◆ **Given problem**:
Filter the listing below, copying every line in which the word "Take" appears.

◆ **Supplied material**:
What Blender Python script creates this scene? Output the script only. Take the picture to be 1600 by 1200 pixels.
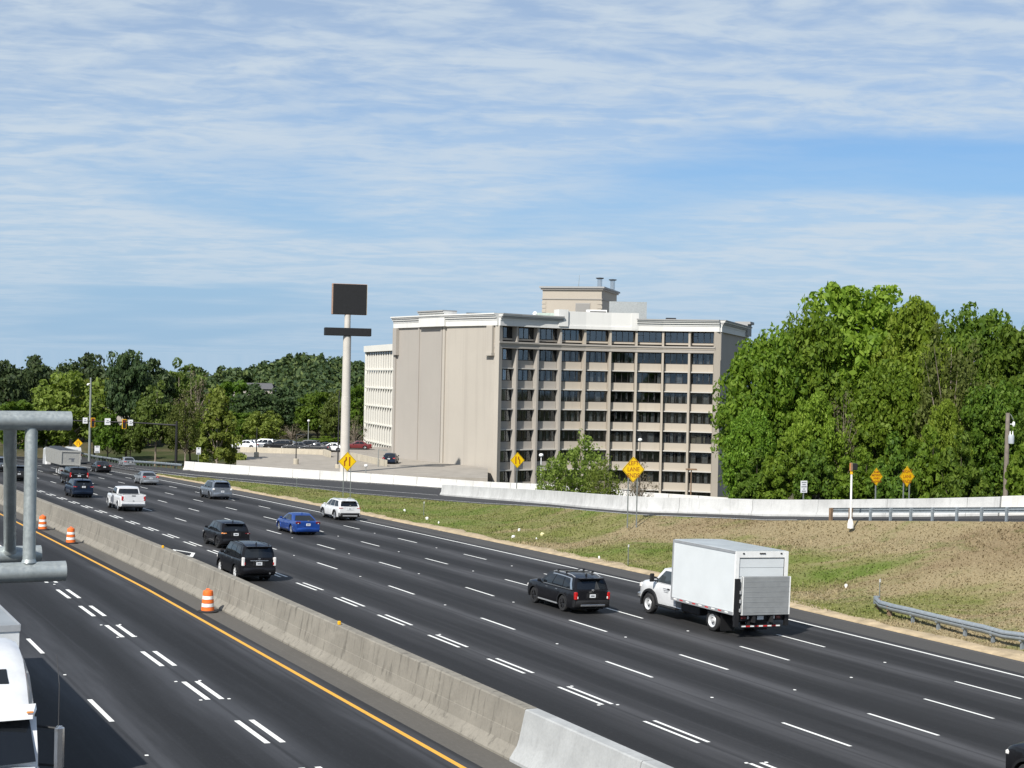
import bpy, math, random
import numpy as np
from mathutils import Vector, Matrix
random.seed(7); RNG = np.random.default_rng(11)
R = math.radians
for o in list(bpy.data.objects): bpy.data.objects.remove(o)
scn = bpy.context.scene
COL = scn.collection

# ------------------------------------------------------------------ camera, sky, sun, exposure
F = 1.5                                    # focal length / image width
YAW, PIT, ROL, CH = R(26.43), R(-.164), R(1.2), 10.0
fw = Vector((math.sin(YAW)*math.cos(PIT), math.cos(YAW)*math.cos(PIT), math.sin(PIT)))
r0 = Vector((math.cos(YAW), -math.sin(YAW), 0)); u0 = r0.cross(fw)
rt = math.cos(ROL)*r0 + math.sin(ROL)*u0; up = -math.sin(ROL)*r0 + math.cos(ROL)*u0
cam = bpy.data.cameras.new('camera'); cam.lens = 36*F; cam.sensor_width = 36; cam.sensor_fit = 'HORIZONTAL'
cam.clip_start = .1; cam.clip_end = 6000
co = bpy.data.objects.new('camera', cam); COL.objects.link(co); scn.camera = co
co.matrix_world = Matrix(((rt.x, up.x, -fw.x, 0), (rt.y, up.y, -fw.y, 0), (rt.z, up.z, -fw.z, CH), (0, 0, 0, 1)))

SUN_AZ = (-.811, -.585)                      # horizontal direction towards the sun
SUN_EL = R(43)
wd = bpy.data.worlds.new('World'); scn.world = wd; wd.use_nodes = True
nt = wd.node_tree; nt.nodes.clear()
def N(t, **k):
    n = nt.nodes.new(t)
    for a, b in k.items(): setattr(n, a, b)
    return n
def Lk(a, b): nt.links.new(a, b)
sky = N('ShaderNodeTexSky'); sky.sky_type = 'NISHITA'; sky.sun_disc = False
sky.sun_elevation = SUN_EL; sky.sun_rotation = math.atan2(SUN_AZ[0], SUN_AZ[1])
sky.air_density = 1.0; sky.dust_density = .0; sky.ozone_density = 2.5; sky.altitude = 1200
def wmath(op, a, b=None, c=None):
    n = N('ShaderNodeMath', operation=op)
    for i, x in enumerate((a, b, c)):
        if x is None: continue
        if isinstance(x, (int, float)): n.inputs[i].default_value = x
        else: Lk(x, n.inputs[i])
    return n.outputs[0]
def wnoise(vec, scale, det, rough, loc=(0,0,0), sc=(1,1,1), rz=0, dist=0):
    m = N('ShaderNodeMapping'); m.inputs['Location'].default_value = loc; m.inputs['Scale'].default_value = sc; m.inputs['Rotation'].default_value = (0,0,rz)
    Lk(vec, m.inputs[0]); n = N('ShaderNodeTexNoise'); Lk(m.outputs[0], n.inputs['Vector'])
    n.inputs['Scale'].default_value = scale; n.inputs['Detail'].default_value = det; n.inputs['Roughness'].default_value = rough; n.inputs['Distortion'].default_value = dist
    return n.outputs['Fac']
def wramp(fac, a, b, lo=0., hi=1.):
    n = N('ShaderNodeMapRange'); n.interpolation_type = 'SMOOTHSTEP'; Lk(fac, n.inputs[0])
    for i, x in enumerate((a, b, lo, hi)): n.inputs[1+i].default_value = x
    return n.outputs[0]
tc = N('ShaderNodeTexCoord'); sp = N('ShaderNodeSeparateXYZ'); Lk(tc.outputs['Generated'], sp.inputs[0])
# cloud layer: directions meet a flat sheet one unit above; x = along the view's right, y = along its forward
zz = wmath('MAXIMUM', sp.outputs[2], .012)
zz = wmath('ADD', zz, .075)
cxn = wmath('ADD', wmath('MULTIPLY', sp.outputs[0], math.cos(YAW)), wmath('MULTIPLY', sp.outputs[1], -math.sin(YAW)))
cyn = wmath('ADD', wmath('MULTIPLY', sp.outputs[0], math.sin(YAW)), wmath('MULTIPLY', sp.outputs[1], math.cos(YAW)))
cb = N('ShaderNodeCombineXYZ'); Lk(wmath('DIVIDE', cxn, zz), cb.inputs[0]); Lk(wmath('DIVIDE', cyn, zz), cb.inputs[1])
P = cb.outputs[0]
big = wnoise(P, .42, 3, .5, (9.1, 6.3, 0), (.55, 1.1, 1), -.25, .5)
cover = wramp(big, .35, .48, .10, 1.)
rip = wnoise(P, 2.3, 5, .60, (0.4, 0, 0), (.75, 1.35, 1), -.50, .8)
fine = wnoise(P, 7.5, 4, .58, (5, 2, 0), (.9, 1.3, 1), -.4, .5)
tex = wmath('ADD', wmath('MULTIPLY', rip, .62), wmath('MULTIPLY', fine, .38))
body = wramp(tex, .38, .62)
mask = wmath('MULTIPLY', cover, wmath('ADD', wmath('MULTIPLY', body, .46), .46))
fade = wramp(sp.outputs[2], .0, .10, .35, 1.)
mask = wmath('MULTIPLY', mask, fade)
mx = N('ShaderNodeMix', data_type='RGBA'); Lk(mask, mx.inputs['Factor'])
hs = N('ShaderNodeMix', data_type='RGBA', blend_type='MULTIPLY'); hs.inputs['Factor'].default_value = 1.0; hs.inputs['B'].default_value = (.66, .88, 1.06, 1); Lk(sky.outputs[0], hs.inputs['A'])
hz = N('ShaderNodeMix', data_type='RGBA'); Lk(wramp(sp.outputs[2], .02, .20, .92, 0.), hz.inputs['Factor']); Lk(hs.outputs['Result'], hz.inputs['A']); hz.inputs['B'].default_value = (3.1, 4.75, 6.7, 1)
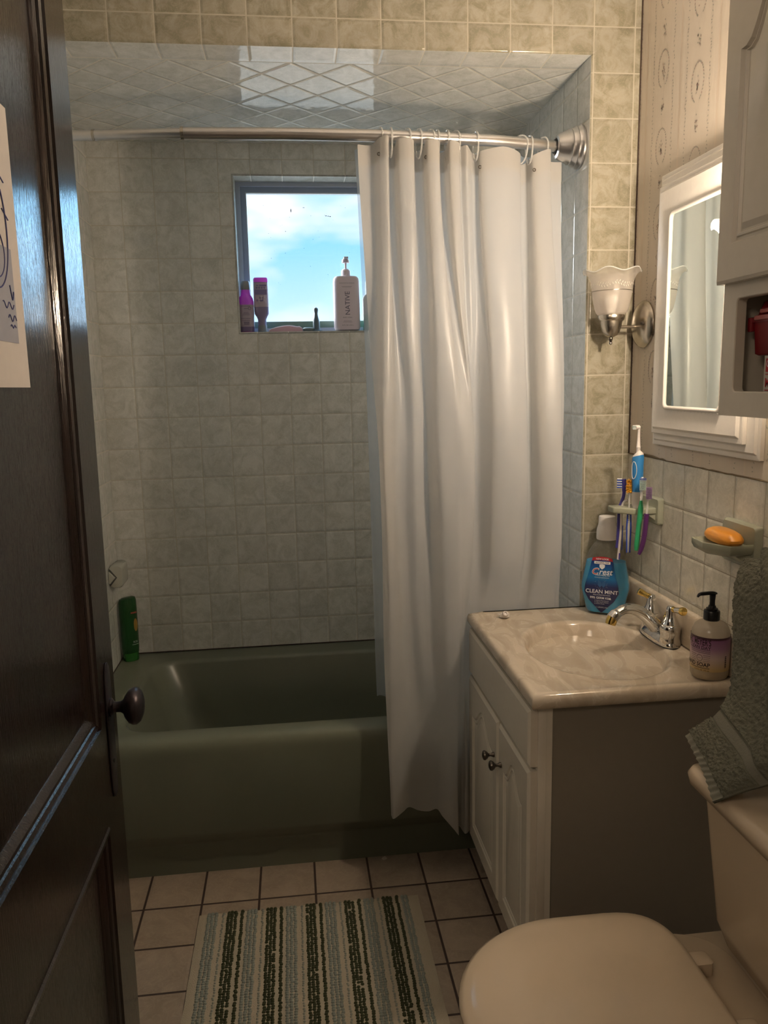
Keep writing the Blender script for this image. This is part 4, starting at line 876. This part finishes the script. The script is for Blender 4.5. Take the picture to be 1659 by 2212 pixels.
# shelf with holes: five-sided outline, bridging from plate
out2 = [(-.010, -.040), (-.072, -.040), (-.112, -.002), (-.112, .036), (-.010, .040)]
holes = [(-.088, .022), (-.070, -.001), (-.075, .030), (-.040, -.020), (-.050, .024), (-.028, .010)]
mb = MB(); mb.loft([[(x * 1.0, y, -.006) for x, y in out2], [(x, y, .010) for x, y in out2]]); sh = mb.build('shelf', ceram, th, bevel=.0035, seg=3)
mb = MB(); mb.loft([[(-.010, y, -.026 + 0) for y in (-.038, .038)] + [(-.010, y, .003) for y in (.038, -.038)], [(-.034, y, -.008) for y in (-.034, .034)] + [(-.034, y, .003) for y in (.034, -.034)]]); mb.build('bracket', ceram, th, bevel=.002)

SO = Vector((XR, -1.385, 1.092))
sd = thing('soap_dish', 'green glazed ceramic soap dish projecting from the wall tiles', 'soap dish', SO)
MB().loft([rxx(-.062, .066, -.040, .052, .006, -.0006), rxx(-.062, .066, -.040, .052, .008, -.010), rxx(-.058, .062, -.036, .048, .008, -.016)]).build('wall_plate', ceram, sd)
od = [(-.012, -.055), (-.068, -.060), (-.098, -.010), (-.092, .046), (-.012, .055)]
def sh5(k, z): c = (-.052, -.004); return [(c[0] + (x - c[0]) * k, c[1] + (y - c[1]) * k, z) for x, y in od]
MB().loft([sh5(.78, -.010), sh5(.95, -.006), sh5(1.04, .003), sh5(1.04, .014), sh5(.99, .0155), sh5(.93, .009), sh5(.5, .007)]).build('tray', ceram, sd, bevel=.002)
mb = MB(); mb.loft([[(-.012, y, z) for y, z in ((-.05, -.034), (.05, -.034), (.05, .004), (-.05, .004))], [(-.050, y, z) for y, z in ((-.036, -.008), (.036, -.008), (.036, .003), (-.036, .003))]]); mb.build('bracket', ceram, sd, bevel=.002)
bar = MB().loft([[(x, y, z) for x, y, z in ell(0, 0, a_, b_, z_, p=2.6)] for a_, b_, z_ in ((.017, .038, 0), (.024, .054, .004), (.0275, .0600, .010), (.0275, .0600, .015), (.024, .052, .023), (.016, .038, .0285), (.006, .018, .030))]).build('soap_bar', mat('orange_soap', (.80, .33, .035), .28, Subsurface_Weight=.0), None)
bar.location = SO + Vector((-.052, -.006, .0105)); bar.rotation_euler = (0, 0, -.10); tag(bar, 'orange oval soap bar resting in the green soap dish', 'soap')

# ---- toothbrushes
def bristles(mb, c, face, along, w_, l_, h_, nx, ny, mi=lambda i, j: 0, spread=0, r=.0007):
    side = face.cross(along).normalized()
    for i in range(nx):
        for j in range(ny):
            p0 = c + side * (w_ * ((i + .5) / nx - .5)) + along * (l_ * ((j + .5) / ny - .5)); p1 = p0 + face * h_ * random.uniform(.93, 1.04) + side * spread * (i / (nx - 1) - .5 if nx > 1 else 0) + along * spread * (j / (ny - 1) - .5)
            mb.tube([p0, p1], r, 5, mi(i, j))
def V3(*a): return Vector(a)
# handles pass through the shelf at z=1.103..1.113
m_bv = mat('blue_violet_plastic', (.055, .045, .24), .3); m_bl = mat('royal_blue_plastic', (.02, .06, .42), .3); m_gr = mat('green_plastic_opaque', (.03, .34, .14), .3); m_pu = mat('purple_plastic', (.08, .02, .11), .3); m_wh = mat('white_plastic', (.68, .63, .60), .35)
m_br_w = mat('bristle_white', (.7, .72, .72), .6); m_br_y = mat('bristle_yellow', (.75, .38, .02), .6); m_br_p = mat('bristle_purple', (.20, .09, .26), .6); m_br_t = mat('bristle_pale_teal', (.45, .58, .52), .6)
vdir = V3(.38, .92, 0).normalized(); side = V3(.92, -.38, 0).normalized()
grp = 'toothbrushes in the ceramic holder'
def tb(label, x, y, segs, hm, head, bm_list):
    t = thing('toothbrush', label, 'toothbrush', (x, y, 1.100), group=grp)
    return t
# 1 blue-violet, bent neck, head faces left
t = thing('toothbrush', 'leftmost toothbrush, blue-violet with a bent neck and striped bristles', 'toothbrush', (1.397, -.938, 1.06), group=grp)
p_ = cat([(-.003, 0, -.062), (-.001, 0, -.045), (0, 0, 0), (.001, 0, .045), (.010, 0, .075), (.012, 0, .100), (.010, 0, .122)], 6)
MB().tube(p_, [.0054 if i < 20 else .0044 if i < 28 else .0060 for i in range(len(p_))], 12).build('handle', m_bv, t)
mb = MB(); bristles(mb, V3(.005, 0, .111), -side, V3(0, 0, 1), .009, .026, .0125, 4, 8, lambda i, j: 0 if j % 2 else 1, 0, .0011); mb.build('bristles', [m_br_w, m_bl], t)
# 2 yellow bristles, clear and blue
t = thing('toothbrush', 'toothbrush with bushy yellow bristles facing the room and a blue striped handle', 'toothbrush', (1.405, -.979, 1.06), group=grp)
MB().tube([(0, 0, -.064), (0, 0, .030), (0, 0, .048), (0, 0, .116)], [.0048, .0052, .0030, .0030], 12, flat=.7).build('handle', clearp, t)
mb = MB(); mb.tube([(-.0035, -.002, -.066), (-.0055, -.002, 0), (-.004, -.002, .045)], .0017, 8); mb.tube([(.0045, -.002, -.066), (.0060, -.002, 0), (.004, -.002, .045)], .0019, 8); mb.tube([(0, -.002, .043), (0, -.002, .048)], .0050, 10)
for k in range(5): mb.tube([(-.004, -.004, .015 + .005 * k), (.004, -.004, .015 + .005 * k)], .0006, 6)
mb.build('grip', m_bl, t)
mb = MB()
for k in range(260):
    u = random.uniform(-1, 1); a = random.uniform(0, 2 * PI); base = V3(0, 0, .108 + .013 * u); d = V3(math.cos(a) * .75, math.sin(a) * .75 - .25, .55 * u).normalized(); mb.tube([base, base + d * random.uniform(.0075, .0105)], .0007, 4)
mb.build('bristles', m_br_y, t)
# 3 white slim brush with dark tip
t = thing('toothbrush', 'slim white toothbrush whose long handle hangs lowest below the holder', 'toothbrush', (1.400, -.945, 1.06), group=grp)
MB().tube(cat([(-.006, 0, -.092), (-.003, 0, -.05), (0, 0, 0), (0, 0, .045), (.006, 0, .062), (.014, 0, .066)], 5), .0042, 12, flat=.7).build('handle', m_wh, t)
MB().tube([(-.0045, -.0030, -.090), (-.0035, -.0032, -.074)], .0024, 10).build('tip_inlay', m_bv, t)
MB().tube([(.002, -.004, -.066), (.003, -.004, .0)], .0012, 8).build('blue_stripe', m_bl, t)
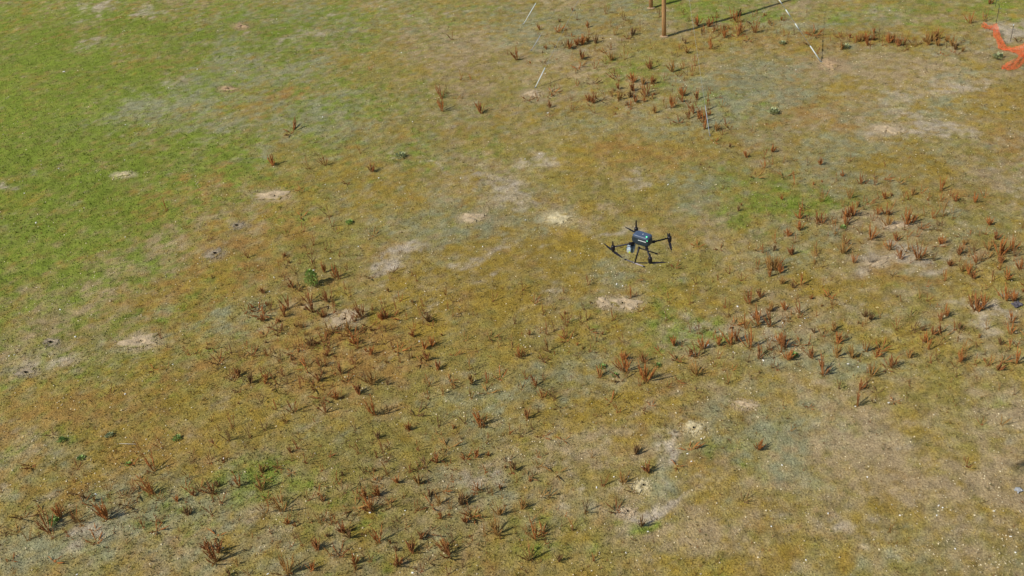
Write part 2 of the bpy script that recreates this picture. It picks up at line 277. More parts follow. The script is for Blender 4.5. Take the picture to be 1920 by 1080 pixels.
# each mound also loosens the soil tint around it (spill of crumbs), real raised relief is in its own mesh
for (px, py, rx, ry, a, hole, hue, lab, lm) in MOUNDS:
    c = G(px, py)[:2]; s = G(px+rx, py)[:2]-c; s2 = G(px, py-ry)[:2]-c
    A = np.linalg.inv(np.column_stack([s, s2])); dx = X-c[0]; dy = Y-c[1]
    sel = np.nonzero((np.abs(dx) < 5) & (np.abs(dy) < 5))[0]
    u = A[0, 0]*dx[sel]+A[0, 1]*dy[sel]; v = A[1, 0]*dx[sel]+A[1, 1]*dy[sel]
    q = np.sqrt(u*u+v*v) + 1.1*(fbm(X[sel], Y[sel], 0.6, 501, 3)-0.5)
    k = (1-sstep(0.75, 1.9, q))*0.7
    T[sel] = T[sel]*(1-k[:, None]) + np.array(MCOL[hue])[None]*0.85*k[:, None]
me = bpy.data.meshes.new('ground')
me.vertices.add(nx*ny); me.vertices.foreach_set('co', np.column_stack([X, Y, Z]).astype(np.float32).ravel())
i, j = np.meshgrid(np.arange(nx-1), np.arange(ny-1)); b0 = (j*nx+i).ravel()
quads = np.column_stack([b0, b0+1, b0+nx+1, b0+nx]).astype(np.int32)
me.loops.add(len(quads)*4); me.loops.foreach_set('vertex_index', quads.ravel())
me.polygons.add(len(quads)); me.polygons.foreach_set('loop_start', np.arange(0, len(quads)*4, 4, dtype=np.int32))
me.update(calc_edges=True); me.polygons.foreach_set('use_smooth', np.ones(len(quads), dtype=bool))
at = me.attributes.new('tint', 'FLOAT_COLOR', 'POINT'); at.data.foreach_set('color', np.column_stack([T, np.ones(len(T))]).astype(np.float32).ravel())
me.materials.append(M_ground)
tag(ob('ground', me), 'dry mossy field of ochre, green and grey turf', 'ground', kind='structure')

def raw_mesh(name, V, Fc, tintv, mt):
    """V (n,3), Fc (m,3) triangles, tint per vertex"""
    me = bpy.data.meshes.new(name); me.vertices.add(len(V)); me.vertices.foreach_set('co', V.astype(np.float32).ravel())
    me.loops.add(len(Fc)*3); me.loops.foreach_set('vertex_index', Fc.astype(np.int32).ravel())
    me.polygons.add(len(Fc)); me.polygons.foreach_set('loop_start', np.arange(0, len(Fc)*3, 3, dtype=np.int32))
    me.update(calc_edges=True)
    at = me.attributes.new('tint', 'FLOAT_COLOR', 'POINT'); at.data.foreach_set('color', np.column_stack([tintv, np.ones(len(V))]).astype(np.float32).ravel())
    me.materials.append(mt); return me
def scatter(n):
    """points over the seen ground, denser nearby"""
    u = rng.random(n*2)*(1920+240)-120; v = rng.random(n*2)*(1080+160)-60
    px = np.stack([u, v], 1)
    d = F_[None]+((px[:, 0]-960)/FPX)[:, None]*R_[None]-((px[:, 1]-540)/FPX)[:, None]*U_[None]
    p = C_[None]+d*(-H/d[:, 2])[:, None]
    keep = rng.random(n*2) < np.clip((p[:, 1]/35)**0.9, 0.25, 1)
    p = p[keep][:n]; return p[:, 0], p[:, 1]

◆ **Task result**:
What Blender Python script creates this scene? Output the script only. Take the picture to be 1600 by 1200 pixels.
Keep writing the Blender script for this image. This is part 4, starting at line 876. This part finishes the script. The script is for Blender 4.5. Take the picture to be 1659 by 2212 pixels.
Write part 2 of the bpy script that recreates this picture. It picks up at line 277. More parts follow. The script is for Blender 4.5. Take the picture to be 1920 by 1080 pixels.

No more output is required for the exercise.